OWU Diversity Summit

Which brings me back to that day in early September. What was the value in our Diversity Summit? How much will we really change as a result of this event? The problems we face are historical and structural. We have to admit that curricula generally take years to evolve, faculty in charge of hiring new professors are often old and more conservative, and unless something traumatic happens, the larger population of OWU is unlikely to address our collective failings and to make individual commitments to progressive ideals.
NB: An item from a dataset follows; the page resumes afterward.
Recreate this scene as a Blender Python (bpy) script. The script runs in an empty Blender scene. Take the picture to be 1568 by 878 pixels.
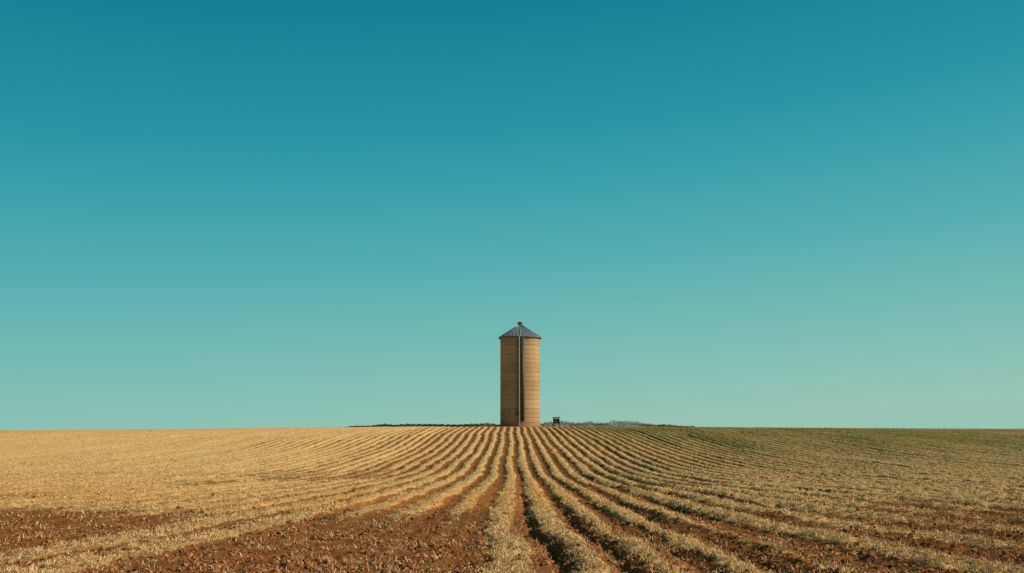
import bpy, math, numpy as np
from mathutils import Vector
rng=np.random.default_rng(7)
sc=bpy.context.scene
sc.view_settings.view_transform='Standard'
try: sc.view_settings.look='None'
except Exception: pass
sc.view_settings.exposure=0

# ---------------------------------------------------------------- helpers
def lin(c): return tuple(((v/255)/12.92 if v/255<=0.04045 else ((v/255+0.055)/1.055)**2.4) for v in c)
def hsh(i,j,s=0):
    n=(i.astype(np.int64)*374761393+j.astype(np.int64)*668265263+s*1442695041)&0xffffffff
    n=((n^(n>>13))*1274126177)&0xffffffff
    n=(n^(n>>16))&0xffffffff
    return n.astype(np.float64)/4294967295.0
def vn(x,y,s=0):
    i=np.floor(x);j=np.floor(y);fx=x-i;fy=y-j
    fx=fx*fx*(3-2*fx);fy=fy*fy*(3-2*fy)
    a=hsh(i,j,s);b=hsh(i+1,j,s);c=hsh(i,j+1,s);d=hsh(i+1,j+1,s)
    return (a*(1-fx)+b*fx)*(1-fy)+(c*(1-fx)+d*fx)*fy
def fbm(x,y,o=3,s=0):
    r=0;a=.5;t=0
    for k in range(o):
        r=r+a*vn(x,y,s+k*17);t+=a;a*=.5;x=x*2.03+3.1;y=y*2.03+7.7
    return r/t
def ss(a,b,x):
    t=np.clip((x-a)/(b-a),0,1);return t*t*(3-2*t)

EYE=2.3
P=0.88
# ---------------------------------------------------------------- field definition
def rowu(x,y):
    k=0.38+0.42*ss(3,-3,x)+.55*ss(3,14,x)
    q=np.clip((58-y)/34,0,1.25)
    g=1+k*q**1.6
    u=x/g
    u=u+0.34*(vn(y*0.06,u*0.25,5)-.5)+0.16*(vn(y*0.33,u*.6,6)-.5)+0.10*(vn(y*1.1,u*1.3,8)-.5)
    return u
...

But what is of value is the vocalization of our struggles, the group validation of our identities. Our professors might not choose (or in some cases might not be able) to drop everything to incorporate more women’s voices in history or talk about the accomplishments of black mathematicians. But at least we’ve been able to reassure one another that we’re not crazy, that something is wrong. There is value in realizing that we all suffer from nervous conditions, brought about by the cumulative effect of a lifetime of microaggressions and self-policing. This is the true purpose behind the relating of Tambu’s story. After she discovers that her cousin Nysha, from the combination of her uncles’ abusive behavior and her own extremely high expectations for her academic performance, has developed anorexia, Tambu begins to mistrust the system that she has been conditioned to inhabit and tells the reader,

I was young then and able to banish things, but seeds do grow…Quietly, unobtrusively and extremely fitfully, something in my mind began to assert itself, to question things and refuse to be brainwashed, bringing me to this time when I can set down this story. It was a long and painful process for me, that process of expansion. (208)

It is the act of telling her story that allows older Tambu to reclaim that part of herself that she kept locked in silence for all those years.
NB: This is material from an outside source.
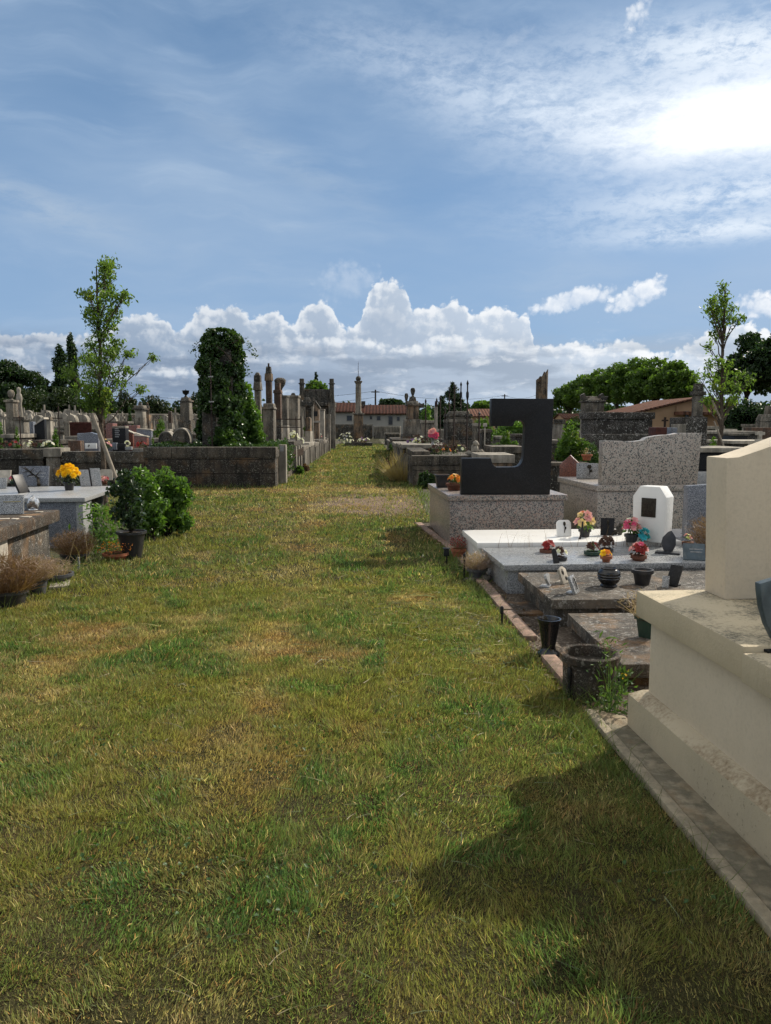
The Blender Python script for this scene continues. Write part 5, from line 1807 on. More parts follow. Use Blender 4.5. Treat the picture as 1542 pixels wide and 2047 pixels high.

Nervous Conditions won the Commonwealth Writers Prize in 1989, only a year after it was published. It was the first novel by a black female from Zimbabwe to be printed in English, and in 2018 it was put on BBC’s top 100 books that have shaped the world. We know Tambu’s story continues in the novel The Book of Not, which was published in 2006, eighteen years after the first. I haven’t read it yet, but I hope to. I’m curious to know if Tambu makes the most of her burgeoning awareness. As we step away from the Diversity Summit, we will see whether our campus can as well. If this book’s world-wide reception and my own profound reaction to it are anything to go by, there is great power in the act of naming a problem, in the process of self-acknowledgment and discovery inherent to storytelling. The power contained in Tsitsi Dangarembga’s book makes me optimistic for our own prospects for change.